[Required task]
Print the data exactly as it is given, please.

»»

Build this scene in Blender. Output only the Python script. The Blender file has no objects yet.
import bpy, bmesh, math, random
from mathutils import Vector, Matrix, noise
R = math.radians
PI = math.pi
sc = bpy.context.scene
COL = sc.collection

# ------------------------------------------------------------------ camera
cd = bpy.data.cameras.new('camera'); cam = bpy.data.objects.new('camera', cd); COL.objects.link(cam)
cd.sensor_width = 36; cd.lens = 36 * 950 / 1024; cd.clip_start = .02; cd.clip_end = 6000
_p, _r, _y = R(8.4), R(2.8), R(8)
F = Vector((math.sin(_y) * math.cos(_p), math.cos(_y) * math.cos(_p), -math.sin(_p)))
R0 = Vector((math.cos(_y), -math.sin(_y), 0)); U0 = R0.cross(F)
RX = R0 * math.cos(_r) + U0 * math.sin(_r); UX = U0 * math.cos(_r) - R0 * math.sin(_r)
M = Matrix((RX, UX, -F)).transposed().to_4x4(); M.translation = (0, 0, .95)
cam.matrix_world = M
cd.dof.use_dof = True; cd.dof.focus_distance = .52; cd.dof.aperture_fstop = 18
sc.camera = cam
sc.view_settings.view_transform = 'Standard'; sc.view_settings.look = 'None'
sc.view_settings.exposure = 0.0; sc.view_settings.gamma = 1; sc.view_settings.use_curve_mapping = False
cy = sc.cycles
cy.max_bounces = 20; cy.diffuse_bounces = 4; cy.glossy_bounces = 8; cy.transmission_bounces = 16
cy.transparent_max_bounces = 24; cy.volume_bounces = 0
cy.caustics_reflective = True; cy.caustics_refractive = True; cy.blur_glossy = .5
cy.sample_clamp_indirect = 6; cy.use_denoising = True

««

[Output for this task]
Build this scene in Blender. Output only the Python script. The Blender file has no objects yet.
import bpy, bmesh, math, random
from mathutils import Vector, Matrix, noise
R = math.radians
PI = math.pi
sc = bpy.context.scene
COL = sc.collection

# ------------------------------------------------------------------ camera
cd = bpy.data.cameras.new('camera'); cam = bpy.data.objects.new('camera', cd); COL.objects.link(cam)
cd.sensor_width = 36; cd.lens = 36 * 950 / 1024; cd.clip_start = .02; cd.clip_end = 6000
_p, _r, _y = R(8.4), R(2.8), R(8)
F = Vector((math.sin(_y) * math.cos(_p), math.cos(_y) * math.cos(_p), -math.sin(_p)))
R0 = Vector((math.cos(_y), -math.sin(_y), 0)); U0 = R0.cross(F)
RX = R0 * math.cos(_r) + U0 * math.sin(_r); UX = U0 * math.cos(_r) - R0 * math.sin(_r)
M = Matrix((RX, UX, -F)).transposed().to_4x4(); M.translation = (0, 0, .95)
cam.matrix_world = M
cd.dof.use_dof = True; cd.dof.focus_distance = .52; cd.dof.aperture_fstop = 18
sc.camera = cam
sc.view_settings.view_transform = 'Standard'; sc.view_settings.look = 'None'
sc.view_settings.exposure = 0.0; sc.view_settings.gamma = 1; sc.view_settings.use_curve_mapping = False
cy = sc.cycles
cy.max_bounces = 20; cy.diffuse_bounces = 4; cy.glossy_bounces = 8; cy.transmission_bounces = 16
cy.transparent_max_bounces = 24; cy.volume_bounces = 0
cy.caustics_reflective = True; cy.caustics_refractive = True; cy.blur_glossy = .5
cy.sample_clamp_indirect = 6; cy.use_denoising = True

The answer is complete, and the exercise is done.